Expanded Cinema explored alternative techniques of filmmaking and accurately looked ahead to a time in which video, digital strategies and the internet would play big roles in cinema, communication and interaction.
“That’s his magnum opus,” said Fort, who worked with Youngblood at the College of Santa Fe. All of those who are seriously involved in film are familiar with the volume, she said.
Expanded Cinema was rereleased by Fordham University Press last year, the 50th anniversary of its publication.
Youngblood was in demand as a speaker across the nation and even globally, Fort said. She called Youngblood personable and funny. “He was very much an international scholar.”
Konefsky said Youngblood told fascinating stories from his time as a young journalist in Los Angeles, where he covered events such as the Watts riots and Marilyn Monroe’s funeral.

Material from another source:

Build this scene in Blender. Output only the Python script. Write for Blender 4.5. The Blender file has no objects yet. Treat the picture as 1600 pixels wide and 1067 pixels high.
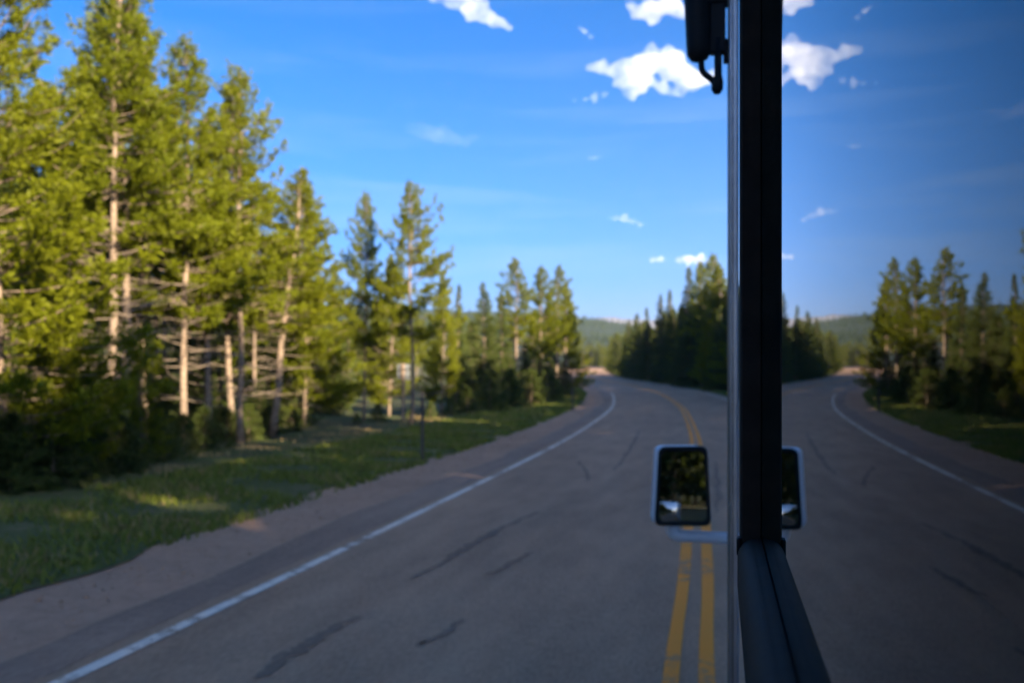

Konefsky had given up on the notion of making films many years ago because of the cost involved in the art form. Youngblood “reignited that passion” with his concepts of alternative cinema and “democratizing” film through the
use of video and 8- and 16-mm film, he said. Those movies could be made with $50 to $100.
Konefsky met Youngblood in 1991 and eventually founded the annual international festival in Albuquerque called Experiments in Cinema.
Experimental films, which are typically short, “come from the heart,” he said, and not from boardrooms filled with marketing executives. “They don’t require a cast of thousands. They don’t require Tom Cruise.”
One film shown at the festival was only one frame long, 1/48 by Jorge Lorenzo.
Another experimental film, Konefsky said, slowed Hitchcock’s Psycho to the point where it lasted 24 hours.
Former College of Santa Fe President Jim Fries, who later was president of New Mexico Highlands University, remembered Youngblood as a valued faculty member.
“Gene Youngblood brought a wealth of professional experience to his interactions with our students and was an important member of the moving image faculty at College of Santa Fe,” Fries said.
Konefsky said a memorial service probably will take place later this year.